> [What this task involves]: Quote exactly the lines from the start of the entries to the one with "m_bed, smooth=True), kind='structure')", both ends included.

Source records
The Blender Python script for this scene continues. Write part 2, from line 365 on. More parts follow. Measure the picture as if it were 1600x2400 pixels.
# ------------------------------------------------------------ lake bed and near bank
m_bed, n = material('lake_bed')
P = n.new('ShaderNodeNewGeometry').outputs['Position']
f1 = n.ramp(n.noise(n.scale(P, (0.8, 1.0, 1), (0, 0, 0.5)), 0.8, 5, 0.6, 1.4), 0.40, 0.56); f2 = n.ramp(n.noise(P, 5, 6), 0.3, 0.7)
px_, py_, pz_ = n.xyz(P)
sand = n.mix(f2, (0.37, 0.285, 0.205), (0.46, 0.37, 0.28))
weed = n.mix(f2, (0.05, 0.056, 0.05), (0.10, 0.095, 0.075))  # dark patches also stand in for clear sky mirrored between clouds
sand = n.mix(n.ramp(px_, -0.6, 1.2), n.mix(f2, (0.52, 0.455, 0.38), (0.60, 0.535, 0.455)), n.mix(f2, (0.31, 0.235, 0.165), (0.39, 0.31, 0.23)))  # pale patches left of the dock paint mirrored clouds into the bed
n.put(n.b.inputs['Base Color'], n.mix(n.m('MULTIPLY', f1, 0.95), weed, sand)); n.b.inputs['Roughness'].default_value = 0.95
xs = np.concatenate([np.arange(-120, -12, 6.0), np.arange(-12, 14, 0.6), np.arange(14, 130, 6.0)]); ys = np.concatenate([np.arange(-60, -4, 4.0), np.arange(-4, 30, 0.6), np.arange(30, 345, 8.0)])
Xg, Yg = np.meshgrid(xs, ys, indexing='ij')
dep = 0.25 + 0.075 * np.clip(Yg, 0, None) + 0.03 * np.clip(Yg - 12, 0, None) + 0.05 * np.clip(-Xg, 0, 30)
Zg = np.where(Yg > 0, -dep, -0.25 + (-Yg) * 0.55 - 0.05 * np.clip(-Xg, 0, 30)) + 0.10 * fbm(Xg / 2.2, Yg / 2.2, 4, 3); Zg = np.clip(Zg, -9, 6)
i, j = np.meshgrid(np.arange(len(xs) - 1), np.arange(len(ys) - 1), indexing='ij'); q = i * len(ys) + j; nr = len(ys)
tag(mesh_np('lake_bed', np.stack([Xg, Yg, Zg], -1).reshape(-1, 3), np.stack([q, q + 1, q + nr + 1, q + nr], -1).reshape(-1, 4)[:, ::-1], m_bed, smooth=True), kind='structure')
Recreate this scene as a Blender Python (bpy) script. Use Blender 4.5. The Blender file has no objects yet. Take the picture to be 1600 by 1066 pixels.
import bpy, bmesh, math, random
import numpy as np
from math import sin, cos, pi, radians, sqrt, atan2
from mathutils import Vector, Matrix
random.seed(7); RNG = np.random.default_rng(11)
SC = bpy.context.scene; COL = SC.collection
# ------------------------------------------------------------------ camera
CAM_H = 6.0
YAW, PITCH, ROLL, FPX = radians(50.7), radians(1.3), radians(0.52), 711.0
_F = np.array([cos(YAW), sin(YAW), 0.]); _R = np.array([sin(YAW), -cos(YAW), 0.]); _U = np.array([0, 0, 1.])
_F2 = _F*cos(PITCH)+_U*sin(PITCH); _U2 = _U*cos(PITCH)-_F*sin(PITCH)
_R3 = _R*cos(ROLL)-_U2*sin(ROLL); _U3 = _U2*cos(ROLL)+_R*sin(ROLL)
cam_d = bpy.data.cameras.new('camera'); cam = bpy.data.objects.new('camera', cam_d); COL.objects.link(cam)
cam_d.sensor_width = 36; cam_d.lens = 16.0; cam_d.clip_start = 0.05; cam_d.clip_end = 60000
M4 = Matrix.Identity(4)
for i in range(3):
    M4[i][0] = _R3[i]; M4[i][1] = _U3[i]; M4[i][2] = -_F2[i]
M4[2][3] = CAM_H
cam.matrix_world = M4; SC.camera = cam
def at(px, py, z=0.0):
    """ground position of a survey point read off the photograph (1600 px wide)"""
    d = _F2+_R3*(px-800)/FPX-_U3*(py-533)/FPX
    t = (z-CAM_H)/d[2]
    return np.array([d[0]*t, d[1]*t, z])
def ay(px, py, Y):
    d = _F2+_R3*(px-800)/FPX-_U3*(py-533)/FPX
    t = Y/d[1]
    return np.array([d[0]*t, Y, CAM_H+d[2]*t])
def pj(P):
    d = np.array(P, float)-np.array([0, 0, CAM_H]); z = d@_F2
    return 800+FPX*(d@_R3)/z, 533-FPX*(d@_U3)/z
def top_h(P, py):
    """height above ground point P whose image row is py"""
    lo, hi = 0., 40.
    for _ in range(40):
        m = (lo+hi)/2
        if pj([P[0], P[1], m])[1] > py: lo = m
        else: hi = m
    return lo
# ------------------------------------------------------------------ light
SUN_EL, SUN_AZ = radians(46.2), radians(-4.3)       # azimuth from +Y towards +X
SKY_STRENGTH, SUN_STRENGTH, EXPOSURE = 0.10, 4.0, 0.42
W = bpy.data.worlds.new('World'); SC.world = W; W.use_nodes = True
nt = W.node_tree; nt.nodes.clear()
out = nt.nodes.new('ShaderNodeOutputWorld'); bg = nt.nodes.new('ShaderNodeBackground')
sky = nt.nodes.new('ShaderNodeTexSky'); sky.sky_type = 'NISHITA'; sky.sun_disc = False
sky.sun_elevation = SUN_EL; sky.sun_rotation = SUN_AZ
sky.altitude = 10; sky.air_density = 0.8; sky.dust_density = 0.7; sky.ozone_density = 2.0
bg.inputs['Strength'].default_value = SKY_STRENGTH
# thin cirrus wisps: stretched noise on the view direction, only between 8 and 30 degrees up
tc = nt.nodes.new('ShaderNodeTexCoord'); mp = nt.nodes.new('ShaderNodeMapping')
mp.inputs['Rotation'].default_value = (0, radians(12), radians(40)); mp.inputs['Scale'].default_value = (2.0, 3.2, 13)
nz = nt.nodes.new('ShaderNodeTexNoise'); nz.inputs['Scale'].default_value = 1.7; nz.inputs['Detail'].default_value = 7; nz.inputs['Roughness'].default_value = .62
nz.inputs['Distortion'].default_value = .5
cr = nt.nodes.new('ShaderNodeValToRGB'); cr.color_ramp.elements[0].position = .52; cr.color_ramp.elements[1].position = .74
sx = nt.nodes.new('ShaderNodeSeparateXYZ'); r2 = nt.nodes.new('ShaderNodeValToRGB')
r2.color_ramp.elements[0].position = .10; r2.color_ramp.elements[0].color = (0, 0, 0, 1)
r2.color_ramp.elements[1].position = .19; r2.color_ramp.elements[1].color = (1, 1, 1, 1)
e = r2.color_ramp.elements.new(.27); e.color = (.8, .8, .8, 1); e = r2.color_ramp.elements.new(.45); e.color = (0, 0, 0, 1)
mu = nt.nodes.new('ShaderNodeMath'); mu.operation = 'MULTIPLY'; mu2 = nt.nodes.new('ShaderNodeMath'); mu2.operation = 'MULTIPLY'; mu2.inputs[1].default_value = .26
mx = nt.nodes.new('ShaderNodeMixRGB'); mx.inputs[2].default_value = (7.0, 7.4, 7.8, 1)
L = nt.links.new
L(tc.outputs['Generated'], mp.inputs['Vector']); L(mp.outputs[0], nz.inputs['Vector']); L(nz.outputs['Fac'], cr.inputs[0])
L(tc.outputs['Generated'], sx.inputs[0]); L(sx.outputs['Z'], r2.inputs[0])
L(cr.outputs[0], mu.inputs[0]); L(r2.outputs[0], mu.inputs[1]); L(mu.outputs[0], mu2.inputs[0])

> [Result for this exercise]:
The Blender Python script for this scene continues. Write part 2, from line 365 on. More parts follow. Measure the picture as if it were 1600x2400 pixels.
# ------------------------------------------------------------ lake bed and near bank
m_bed, n = material('lake_bed')
P = n.new('ShaderNodeNewGeometry').outputs['Position']
f1 = n.ramp(n.noise(n.scale(P, (0.8, 1.0, 1), (0, 0, 0.5)), 0.8, 5, 0.6, 1.4), 0.40, 0.56); f2 = n.ramp(n.noise(P, 5, 6), 0.3, 0.7)
px_, py_, pz_ = n.xyz(P)
sand = n.mix(f2, (0.37, 0.285, 0.205), (0.46, 0.37, 0.28))
weed = n.mix(f2, (0.05, 0.056, 0.05), (0.10, 0.095, 0.075))  # dark patches also stand in for clear sky mirrored between clouds
sand = n.mix(n.ramp(px_, -0.6, 1.2), n.mix(f2, (0.52, 0.455, 0.38), (0.60, 0.535, 0.455)), n.mix(f2, (0.31, 0.235, 0.165), (0.39, 0.31, 0.23)))  # pale patches left of the dock paint mirrored clouds into the bed
n.put(n.b.inputs['Base Color'], n.mix(n.m('MULTIPLY', f1, 0.95), weed, sand)); n.b.inputs['Roughness'].default_value = 0.95
xs = np.concatenate([np.arange(-120, -12, 6.0), np.arange(-12, 14, 0.6), np.arange(14, 130, 6.0)]); ys = np.concatenate([np.arange(-60, -4, 4.0), np.arange(-4, 30, 0.6), np.arange(30, 345, 8.0)])
Xg, Yg = np.meshgrid(xs, ys, indexing='ij')
dep = 0.25 + 0.075 * np.clip(Yg, 0, None) + 0.03 * np.clip(Yg - 12, 0, None) + 0.05 * np.clip(-Xg, 0, 30)
Zg = np.where(Yg > 0, -dep, -0.25 + (-Yg) * 0.55 - 0.05 * np.clip(-Xg, 0, 30)) + 0.10 * fbm(Xg / 2.2, Yg / 2.2, 4, 3); Zg = np.clip(Zg, -9, 6)
i, j = np.meshgrid(np.arange(len(xs) - 1), np.arange(len(ys) - 1), indexing='ij'); q = i * len(ys) + j; nr = len(ys)
tag(mesh_np('lake_bed', np.stack([Xg, Yg, Zg], -1).reshape(-1, 3), np.stack([q, q + 1, q + nr + 1, q + nr], -1).reshape(-1, 4)[:, ::-1], m_bed, smooth=True), kind='structure')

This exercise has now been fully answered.